As it was predictable, the referendum set up in Catalonia has had, as a result, a prebiscite for a new, independent, Republic of Catalonia.
Last night king Felipe held a speech in which he assured that Catalan people “will be never left alone”.
This aknowledgement looked like a threat, rather than a riassurance. A discourse focused on more autonomy would have been better accepted. Some important politicians of the Catalan area, as the mayor of Barcelona Ada Colau said that the independence will not be declared by the Catalan institutions. A different point of view seems to have the Catalan governor’s Puigdemont, who made clear that the declaration of secession and independence will come out in the next few days.

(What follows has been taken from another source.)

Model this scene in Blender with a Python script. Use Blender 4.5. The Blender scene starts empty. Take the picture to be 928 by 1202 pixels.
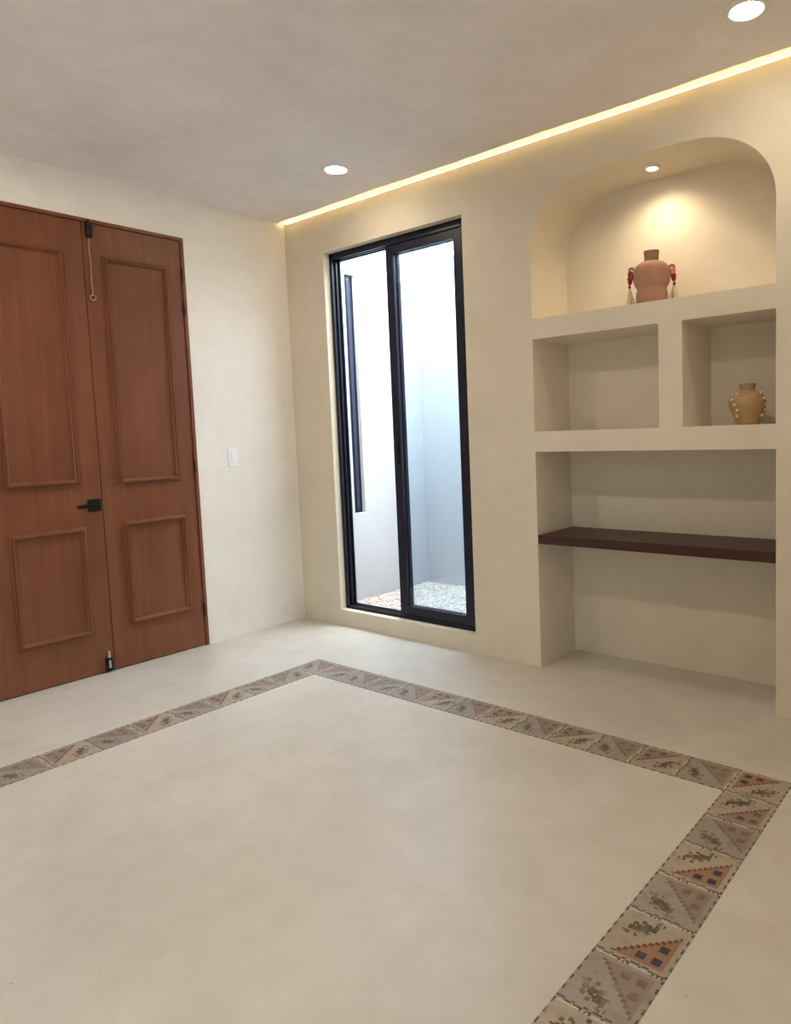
import bpy, bmesh, math, random
from mathutils import Vector, Matrix

random.seed(7)
SC = bpy.context.scene
COL = SC.collection
PI = math.pi
H = 2.90                       # ceiling height; x runs along the window wall, y goes outdoors, z up


# ------------------------------------------------------------------ materials
def new_mat(name):
    m = bpy.data.materials.new(name)
    m.use_nodes = True
    nt = m.node_tree
    return m, nt, nt.nodes['Principled BSDF']


def coords(nt, scale=(1, 1, 1)):
    tc = nt.nodes.new('ShaderNodeTexCoord')
    mp = nt.nodes.new('ShaderNodeMapping')
    mp.inputs['Scale'].default_value = scale
    nt.links.new(tc.outputs['Object'], mp.inputs['Vector'])
    return mp.outputs['Vector']


def noise(nt, vec, scale, detail=5, rough=.55, dist=0):
    n = nt.nodes.new('ShaderNodeTexNoise')
    n.inputs['Scale'].default_value = scale
    n.inputs['Detail'].default_value = detail
    n.inputs['Roughness'].default_value = rough
    n.inputs['Distortion'].default_value = dist
    nt.links.new(vec, n.inputs['Vector'])
    return n.outputs['Fac']


def ramp(nt, fac, stops):
    r = nt.nodes.new('ShaderNodeValToRGB')
    e = r.color_ramp.elements
    while len(e) < len(stops):
        e.new(.5)
    for el, (p, c) in zip(e, stops):
        el.position = p
        el.color = (*c, 1)
    nt.links.new(fac, r.inputs['Fac'])
    return r.outputs['Color']


def mixc(nt, a, b, fac, mode='MIX'):
    m = nt.nodes.new('ShaderNodeMix')
    m.data_type = 'RGBA'
    m.blend_type = mode
    for s, v in ((6, a), (7, b), (0, fac)):
        if hasattr(v, 'is_output'):
            nt.links.new(v, m.inputs[s])
        else:
            m.inputs[s].default_value = (*v, 1) if isinstance(v, tuple) else v
    return m.outputs[2]


def bump(nt, bs, h, strength, dist=.01):
    b = nt.nodes.new('ShaderNodeBump')
    b.inputs['Strength'].default_value = strength
    b.inputs['Distance'].default_value = dist
    nt.links.new(h, b.inputs['Height'])
    nt.links.new(b.outputs['Normal'], bs.inputs['Normal'])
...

The king’s declamation, that still has a symbolic great power nowadays,
even if the the monarchy institution is necessarialy a little more than nominaly, it is placed in the same order of ideas that PM Rajoy ordered. As everybody knows, the votation was interrupted many times by the intervents of Guardia civil and Policia, enforcements that made difficult for many voters to enter the the poll. Some violence scenes were captured by the media. This hard responce to the attempt of secession has one and only consequence: renforcimg the nationalist and independentist movement.
The independentists, as well, made a huge mistake:
in the last few years the identitary feeling of Catalan people rised up facing against the central State. The fatal error consists in confusing a political issue, as the one that divided the local Government of the autonomous Region of Catalonia (left wing) and the Spanish Government (centre-right wing), with a much bigger matter: the secession; the independence of a eventual new Country on the European soil.
The referendum should have been interpreted as a higher reason to fight, rather than a political skirmish with an -all economic- base. Catalan “patriots”, or even “revolutionaries” should have been clear about the fact that their rebellion against the central State wasn’t a left/right quarrel.
Spanish Prime Minister Mariano Rajoy,
with his actions, compared throughout all Europe to dictator Franco‘s manners, made a very bad service to the centre-right credibility in Europe. Inside the EU Parliament Rajoy will have to explain his behavior, and better for him to be convincing, specially to those, among the European Popular Party (his own party) who will ask for detailed explanations.